The emergency management director, William Winn, said that's the best way to keep people safe and maintain a solid investigation.
"There's a large debris field and everyone of those parts is very important to determining what happened and why and we don't want any of those parts disturbed until the federal investigators can look at them - determine what the part is- where it came from- and how it got there,” Winn said.
As investigators looked for answers on why the jet crashed many who saw it all happen are still in shock. On Your Side Lowcountry Reporter Holly Bounds spoke to an eyewitness Monday who says when he saw the fireball he knew exactly what it was. Fred Yelinek is a pilot himself and still can't believe what happened.
Fred Yelinek has been in Beaufort for 25 years and has seen many Air Shows. Although he didn't attend Saturday's show at Marine Corps Air Station Beaufort, he says it will be one he'll never forget.
"Of course I've thought, “What in the world could have brought me to that place at that time?" Fred Yelinek said.
With so much work to do as an insulation installer in Bluffton, it was quite odd that Fred Yelinek ended up in Beaufort Saturday afternoon. But when one of his employees called for help on a household problem- he answered. Never did he imagine he'd come back with 70 still pictures of jet crash aftermath.
"I heard a grinding, crunching noise behind me. And I spun around to see a fireball traveling through the trees and to the ground impacting Louis's house. And I knew instantly it had to be an airplane,” he said.
A pilot himself, Yelinek was saddened to later learn a fellow aviator died as a result of the crash. But he says Lieutenant Commander Kevin Davis can serve as a symbol of the bravery and courage pilots use in their work.

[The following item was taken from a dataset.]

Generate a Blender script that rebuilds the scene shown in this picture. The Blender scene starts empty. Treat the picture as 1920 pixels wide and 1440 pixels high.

"While he was in a special environment as a Blue Angel, the most elite, he's so typical of the lined pilot men that we have here in Beaufort full time,” he said. “The guys that fly and live here locally and fly those F-18's are just as good as Mr. Davis. And you have to remember when you see our local guys every day they do all the same things every day without the glamour and accolade that Mr. Davis and his crew had. Just remember every time you see one of those guys, it's “thanks for what you do," he added.